--- START OF DATASET RECORDS ---

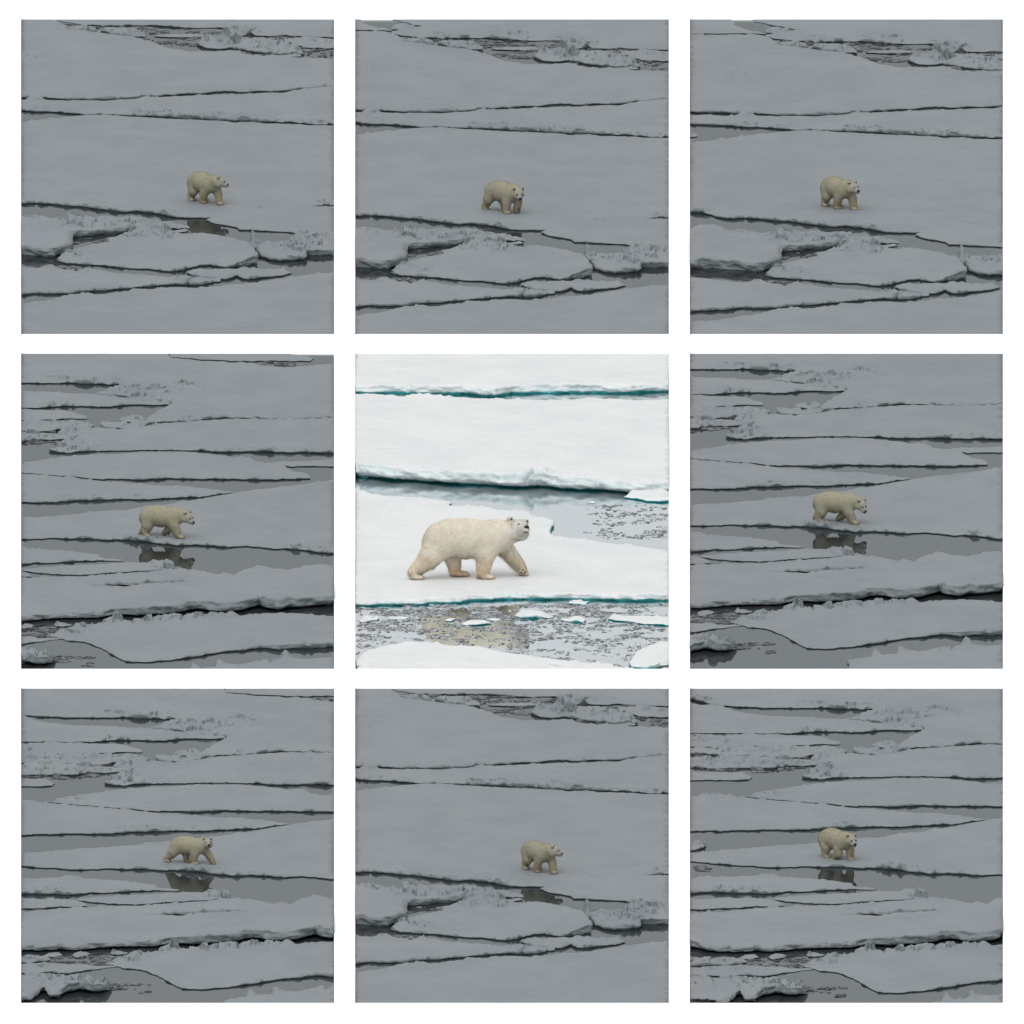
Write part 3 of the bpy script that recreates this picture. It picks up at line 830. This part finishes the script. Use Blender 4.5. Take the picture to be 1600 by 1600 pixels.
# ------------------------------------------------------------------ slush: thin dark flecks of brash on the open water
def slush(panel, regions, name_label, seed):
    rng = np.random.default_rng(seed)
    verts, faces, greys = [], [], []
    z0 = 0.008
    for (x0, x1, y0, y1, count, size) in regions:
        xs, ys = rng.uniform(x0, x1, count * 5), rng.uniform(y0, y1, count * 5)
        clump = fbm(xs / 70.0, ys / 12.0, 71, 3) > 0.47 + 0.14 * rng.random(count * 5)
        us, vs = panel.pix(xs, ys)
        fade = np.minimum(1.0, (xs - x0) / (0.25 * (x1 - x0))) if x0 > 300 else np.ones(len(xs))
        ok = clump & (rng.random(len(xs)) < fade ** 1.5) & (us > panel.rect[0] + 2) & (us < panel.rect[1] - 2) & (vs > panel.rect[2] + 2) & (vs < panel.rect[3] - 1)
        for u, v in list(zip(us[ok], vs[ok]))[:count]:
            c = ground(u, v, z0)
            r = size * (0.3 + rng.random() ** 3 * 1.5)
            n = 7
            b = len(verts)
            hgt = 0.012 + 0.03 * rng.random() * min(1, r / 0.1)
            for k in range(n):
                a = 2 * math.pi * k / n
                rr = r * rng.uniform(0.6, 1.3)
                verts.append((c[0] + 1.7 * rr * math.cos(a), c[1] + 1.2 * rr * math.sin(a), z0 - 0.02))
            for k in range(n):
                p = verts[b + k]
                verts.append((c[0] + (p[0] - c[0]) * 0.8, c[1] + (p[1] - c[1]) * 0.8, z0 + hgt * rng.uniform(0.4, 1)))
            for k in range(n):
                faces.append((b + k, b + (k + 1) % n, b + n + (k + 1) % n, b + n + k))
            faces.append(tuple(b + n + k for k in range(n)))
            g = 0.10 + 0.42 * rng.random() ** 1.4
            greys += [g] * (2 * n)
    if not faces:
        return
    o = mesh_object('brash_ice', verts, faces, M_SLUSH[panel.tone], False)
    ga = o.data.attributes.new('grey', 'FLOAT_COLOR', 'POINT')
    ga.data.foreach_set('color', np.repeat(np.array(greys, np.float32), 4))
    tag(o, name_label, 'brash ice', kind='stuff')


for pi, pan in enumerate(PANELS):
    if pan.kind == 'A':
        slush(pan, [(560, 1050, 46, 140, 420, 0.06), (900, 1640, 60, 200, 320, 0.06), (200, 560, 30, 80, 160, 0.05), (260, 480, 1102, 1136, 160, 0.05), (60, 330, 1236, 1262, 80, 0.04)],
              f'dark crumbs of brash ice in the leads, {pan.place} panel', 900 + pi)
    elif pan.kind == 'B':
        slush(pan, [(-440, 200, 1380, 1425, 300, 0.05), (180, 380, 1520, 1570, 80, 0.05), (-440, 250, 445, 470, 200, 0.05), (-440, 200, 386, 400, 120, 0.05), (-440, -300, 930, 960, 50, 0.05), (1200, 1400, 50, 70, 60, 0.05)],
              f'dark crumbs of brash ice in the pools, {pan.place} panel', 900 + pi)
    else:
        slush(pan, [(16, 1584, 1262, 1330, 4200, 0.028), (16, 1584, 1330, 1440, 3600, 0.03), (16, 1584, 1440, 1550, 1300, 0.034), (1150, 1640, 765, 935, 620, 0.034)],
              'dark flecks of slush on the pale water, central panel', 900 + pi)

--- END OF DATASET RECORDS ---
--- START OF DATASET RECORDS ---

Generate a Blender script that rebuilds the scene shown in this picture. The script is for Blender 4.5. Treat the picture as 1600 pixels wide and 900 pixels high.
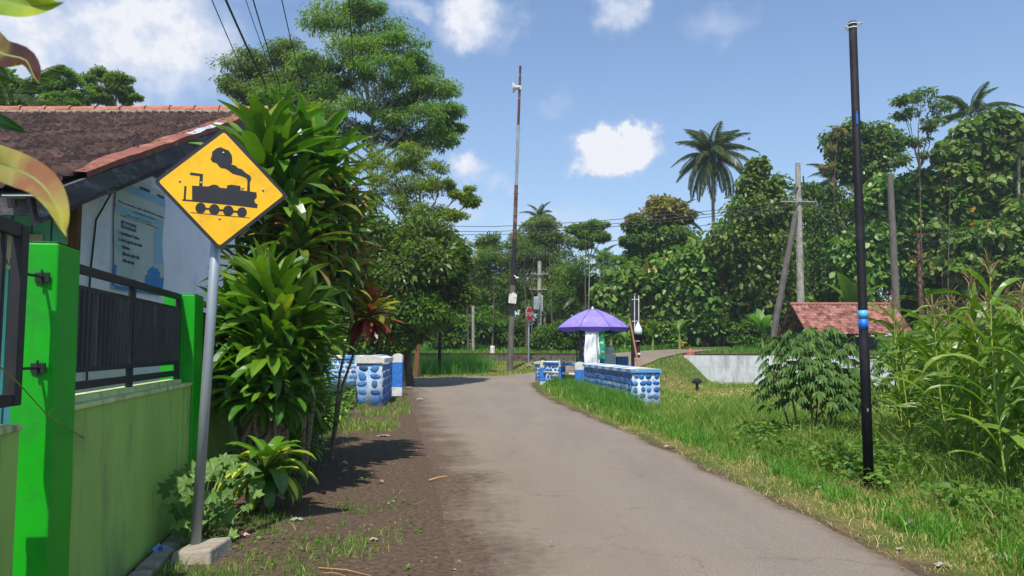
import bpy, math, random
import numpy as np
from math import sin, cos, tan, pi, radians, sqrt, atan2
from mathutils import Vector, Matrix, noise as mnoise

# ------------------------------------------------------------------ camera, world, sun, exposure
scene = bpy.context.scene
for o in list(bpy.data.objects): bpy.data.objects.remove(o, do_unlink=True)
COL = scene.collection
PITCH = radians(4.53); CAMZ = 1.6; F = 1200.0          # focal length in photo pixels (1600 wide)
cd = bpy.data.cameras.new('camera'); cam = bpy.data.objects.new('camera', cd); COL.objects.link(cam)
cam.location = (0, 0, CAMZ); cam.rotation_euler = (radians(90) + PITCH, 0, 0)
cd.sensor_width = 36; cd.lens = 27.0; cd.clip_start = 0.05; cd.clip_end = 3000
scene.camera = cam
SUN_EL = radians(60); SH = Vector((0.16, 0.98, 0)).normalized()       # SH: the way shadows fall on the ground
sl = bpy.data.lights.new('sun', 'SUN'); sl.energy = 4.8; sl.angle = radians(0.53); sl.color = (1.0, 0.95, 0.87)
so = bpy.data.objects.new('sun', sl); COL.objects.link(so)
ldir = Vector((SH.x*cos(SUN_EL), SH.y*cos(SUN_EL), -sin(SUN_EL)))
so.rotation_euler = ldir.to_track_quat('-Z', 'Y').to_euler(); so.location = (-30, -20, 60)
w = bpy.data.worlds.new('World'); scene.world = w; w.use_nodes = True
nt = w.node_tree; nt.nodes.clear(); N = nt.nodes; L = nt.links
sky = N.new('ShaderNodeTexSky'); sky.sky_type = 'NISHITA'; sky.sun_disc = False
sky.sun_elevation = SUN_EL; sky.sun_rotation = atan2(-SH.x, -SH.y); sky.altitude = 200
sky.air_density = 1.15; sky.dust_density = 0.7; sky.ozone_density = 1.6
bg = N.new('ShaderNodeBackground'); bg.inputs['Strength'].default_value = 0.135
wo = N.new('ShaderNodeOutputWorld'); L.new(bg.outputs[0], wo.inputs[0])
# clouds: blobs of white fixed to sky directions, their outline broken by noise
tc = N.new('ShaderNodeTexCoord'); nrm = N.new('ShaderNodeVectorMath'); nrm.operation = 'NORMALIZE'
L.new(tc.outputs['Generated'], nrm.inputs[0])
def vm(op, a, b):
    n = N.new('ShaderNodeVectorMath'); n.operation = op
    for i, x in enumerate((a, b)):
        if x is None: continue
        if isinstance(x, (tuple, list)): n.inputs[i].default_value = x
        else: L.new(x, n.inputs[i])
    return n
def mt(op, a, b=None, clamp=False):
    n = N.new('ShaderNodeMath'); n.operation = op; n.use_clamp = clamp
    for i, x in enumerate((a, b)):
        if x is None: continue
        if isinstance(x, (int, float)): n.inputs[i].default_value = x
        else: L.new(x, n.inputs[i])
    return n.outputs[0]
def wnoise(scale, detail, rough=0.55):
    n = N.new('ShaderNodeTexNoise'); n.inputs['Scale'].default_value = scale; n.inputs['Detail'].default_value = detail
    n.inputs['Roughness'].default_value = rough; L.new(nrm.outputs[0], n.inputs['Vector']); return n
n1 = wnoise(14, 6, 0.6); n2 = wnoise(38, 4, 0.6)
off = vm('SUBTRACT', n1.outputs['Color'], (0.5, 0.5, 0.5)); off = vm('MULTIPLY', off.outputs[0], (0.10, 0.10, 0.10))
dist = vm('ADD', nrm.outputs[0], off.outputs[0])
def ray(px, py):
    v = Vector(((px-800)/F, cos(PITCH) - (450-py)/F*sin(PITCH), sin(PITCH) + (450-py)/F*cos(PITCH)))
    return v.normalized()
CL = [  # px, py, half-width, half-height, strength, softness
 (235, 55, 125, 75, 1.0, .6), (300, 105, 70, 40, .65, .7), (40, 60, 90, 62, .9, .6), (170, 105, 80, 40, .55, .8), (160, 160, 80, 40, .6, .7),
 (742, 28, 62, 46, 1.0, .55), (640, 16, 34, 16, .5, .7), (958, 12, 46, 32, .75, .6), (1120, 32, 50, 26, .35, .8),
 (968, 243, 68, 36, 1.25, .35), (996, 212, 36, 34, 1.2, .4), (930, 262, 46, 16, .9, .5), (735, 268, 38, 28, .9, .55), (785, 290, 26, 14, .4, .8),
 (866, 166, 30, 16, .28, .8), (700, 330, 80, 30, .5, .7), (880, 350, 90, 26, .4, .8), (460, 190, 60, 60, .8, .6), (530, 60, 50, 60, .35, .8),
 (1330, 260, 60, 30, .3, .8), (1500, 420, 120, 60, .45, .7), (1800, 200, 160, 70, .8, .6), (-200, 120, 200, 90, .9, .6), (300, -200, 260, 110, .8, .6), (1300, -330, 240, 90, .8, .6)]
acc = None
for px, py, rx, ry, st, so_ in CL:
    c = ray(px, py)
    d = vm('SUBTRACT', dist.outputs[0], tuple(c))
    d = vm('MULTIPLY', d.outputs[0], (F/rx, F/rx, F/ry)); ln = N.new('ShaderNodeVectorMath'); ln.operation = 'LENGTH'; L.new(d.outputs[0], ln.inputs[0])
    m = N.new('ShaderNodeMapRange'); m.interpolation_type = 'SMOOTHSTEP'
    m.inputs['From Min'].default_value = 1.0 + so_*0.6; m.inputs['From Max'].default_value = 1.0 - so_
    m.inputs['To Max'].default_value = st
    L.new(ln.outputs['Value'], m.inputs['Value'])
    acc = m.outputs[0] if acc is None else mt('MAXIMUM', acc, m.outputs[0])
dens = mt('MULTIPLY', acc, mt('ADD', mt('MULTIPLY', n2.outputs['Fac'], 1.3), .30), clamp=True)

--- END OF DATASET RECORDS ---

## TASK REQUIREMENTS
Say how many lines in the records contain the string "scene", and say nothing else.

## ANSWER
5